Required task:
Repeat each line word for word.

Provided material:

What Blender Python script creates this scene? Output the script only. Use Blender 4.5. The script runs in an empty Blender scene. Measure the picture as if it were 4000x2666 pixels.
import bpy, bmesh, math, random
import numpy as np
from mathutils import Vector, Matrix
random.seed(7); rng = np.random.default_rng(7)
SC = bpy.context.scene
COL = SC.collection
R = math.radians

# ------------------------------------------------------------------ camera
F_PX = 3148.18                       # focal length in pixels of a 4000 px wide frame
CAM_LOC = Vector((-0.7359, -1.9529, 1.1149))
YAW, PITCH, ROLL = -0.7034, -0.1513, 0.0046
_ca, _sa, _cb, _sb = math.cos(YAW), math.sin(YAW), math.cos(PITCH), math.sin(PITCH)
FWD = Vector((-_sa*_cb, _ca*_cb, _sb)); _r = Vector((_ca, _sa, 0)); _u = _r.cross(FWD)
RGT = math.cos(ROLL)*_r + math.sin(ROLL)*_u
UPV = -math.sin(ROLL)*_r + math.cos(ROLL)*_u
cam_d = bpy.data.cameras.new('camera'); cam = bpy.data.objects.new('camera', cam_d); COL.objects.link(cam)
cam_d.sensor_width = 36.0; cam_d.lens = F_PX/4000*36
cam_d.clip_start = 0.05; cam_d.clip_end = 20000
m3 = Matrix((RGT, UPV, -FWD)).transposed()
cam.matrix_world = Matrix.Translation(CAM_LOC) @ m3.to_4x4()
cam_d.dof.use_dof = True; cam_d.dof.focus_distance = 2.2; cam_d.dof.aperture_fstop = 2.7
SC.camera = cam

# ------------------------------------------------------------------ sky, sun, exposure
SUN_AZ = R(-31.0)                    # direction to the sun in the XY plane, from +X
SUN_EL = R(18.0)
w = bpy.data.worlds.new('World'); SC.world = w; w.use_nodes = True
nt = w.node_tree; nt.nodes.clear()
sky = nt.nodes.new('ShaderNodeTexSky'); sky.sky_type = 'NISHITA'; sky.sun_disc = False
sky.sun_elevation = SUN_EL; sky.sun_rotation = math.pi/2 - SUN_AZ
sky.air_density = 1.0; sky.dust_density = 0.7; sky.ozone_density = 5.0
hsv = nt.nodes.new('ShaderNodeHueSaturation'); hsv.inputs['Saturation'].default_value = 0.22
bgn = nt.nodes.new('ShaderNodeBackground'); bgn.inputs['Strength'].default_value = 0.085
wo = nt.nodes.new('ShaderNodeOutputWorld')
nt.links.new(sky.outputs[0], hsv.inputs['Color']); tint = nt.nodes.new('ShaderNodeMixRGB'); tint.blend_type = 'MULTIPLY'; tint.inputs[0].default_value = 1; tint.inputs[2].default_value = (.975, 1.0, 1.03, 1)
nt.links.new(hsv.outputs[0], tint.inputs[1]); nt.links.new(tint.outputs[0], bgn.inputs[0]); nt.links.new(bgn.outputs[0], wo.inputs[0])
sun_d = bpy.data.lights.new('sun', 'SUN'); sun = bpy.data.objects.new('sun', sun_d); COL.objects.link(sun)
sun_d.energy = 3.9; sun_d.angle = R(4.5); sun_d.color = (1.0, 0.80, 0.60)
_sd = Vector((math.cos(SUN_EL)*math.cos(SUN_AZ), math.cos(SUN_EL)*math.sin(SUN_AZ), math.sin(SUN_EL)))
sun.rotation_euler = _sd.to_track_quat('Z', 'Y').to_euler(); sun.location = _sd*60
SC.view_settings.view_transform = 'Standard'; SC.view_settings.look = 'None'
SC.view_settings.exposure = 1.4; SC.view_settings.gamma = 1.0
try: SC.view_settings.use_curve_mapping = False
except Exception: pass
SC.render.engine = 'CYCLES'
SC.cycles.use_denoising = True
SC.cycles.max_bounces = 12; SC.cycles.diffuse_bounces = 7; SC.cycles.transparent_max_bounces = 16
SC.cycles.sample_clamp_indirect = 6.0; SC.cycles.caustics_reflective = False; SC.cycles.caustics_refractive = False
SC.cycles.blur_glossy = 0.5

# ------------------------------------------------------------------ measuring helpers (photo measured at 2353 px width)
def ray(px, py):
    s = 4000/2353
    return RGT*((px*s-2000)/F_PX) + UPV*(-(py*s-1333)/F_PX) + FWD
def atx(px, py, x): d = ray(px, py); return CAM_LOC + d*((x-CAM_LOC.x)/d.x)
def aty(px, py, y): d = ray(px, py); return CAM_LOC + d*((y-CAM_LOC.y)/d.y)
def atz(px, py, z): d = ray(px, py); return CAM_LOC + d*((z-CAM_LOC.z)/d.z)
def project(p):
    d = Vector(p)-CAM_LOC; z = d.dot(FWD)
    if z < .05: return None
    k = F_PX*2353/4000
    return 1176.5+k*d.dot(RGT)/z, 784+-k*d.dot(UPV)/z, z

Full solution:
What Blender Python script creates this scene? Output the script only. Use Blender 4.5. The script runs in an empty Blender scene. Measure the picture as if it were 4000x2666 pixels.
import bpy, bmesh, math, random
import numpy as np
from mathutils import Vector, Matrix
random.seed(7); rng = np.random.default_rng(7)
SC = bpy.context.scene
COL = SC.collection
R = math.radians

# ------------------------------------------------------------------ camera
F_PX = 3148.18                       # focal length in pixels of a 4000 px wide frame
CAM_LOC = Vector((-0.7359, -1.9529, 1.1149))
YAW, PITCH, ROLL = -0.7034, -0.1513, 0.0046
_ca, _sa, _cb, _sb = math.cos(YAW), math.sin(YAW), math.cos(PITCH), math.sin(PITCH)
FWD = Vector((-_sa*_cb, _ca*_cb, _sb)); _r = Vector((_ca, _sa, 0)); _u = _r.cross(FWD)
RGT = math.cos(ROLL)*_r + math.sin(ROLL)*_u
UPV = -math.sin(ROLL)*_r + math.cos(ROLL)*_u
cam_d = bpy.data.cameras.new('camera'); cam = bpy.data.objects.new('camera', cam_d); COL.objects.link(cam)
cam_d.sensor_width = 36.0; cam_d.lens = F_PX/4000*36
cam_d.clip_start = 0.05; cam_d.clip_end = 20000
m3 = Matrix((RGT, UPV, -FWD)).transposed()
cam.matrix_world = Matrix.Translation(CAM_LOC) @ m3.to_4x4()
cam_d.dof.use_dof = True; cam_d.dof.focus_distance = 2.2; cam_d.dof.aperture_fstop = 2.7
SC.camera = cam

# ------------------------------------------------------------------ sky, sun, exposure
SUN_AZ = R(-31.0)                    # direction to the sun in the XY plane, from +X
SUN_EL = R(18.0)
w = bpy.data.worlds.new('World'); SC.world = w; w.use_nodes = True
nt = w.node_tree; nt.nodes.clear()
sky = nt.nodes.new('ShaderNodeTexSky'); sky.sky_type = 'NISHITA'; sky.sun_disc = False
sky.sun_elevation = SUN_EL; sky.sun_rotation = math.pi/2 - SUN_AZ
sky.air_density = 1.0; sky.dust_density = 0.7; sky.ozone_density = 5.0
hsv = nt.nodes.new('ShaderNodeHueSaturation'); hsv.inputs['Saturation'].default_value = 0.22
bgn = nt.nodes.new('ShaderNodeBackground'); bgn.inputs['Strength'].default_value = 0.085
wo = nt.nodes.new('ShaderNodeOutputWorld')
nt.links.new(sky.outputs[0], hsv.inputs['Color']); tint = nt.nodes.new('ShaderNodeMixRGB'); tint.blend_type = 'MULTIPLY'; tint.inputs[0].default_value = 1; tint.inputs[2].default_value = (.975, 1.0, 1.03, 1)
nt.links.new(hsv.outputs[0], tint.inputs[1]); nt.links.new(tint.outputs[0], bgn.inputs[0]); nt.links.new(bgn.outputs[0], wo.inputs[0])
sun_d = bpy.data.lights.new('sun', 'SUN'); sun = bpy.data.objects.new('sun', sun_d); COL.objects.link(sun)
sun_d.energy = 3.9; sun_d.angle = R(4.5); sun_d.color = (1.0, 0.80, 0.60)
_sd = Vector((math.cos(SUN_EL)*math.cos(SUN_AZ), math.cos(SUN_EL)*math.sin(SUN_AZ), math.sin(SUN_EL)))
sun.rotation_euler = _sd.to_track_quat('Z', 'Y').to_euler(); sun.location = _sd*60
SC.view_settings.view_transform = 'Standard'; SC.view_settings.look = 'None'
SC.view_settings.exposure = 1.4; SC.view_settings.gamma = 1.0
try: SC.view_settings.use_curve_mapping = False
except Exception: pass
SC.render.engine = 'CYCLES'
SC.cycles.use_denoising = True
SC.cycles.max_bounces = 12; SC.cycles.diffuse_bounces = 7; SC.cycles.transparent_max_bounces = 16
SC.cycles.sample_clamp_indirect = 6.0; SC.cycles.caustics_reflective = False; SC.cycles.caustics_refractive = False
SC.cycles.blur_glossy = 0.5

# ------------------------------------------------------------------ measuring helpers (photo measured at 2353 px width)
def ray(px, py):
    s = 4000/2353
    return RGT*((px*s-2000)/F_PX) + UPV*(-(py*s-1333)/F_PX) + FWD
def atx(px, py, x): d = ray(px, py); return CAM_LOC + d*((x-CAM_LOC.x)/d.x)
def aty(px, py, y): d = ray(px, py); return CAM_LOC + d*((y-CAM_LOC.y)/d.y)
def atz(px, py, z): d = ray(px, py); return CAM_LOC + d*((z-CAM_LOC.z)/d.z)
def project(p):
    d = Vector(p)-CAM_LOC; z = d.dot(FWD)
    if z < .05: return None
    k = F_PX*2353/4000
    return 1176.5+k*d.dot(RGT)/z, 784+-k*d.dot(UPV)/z, z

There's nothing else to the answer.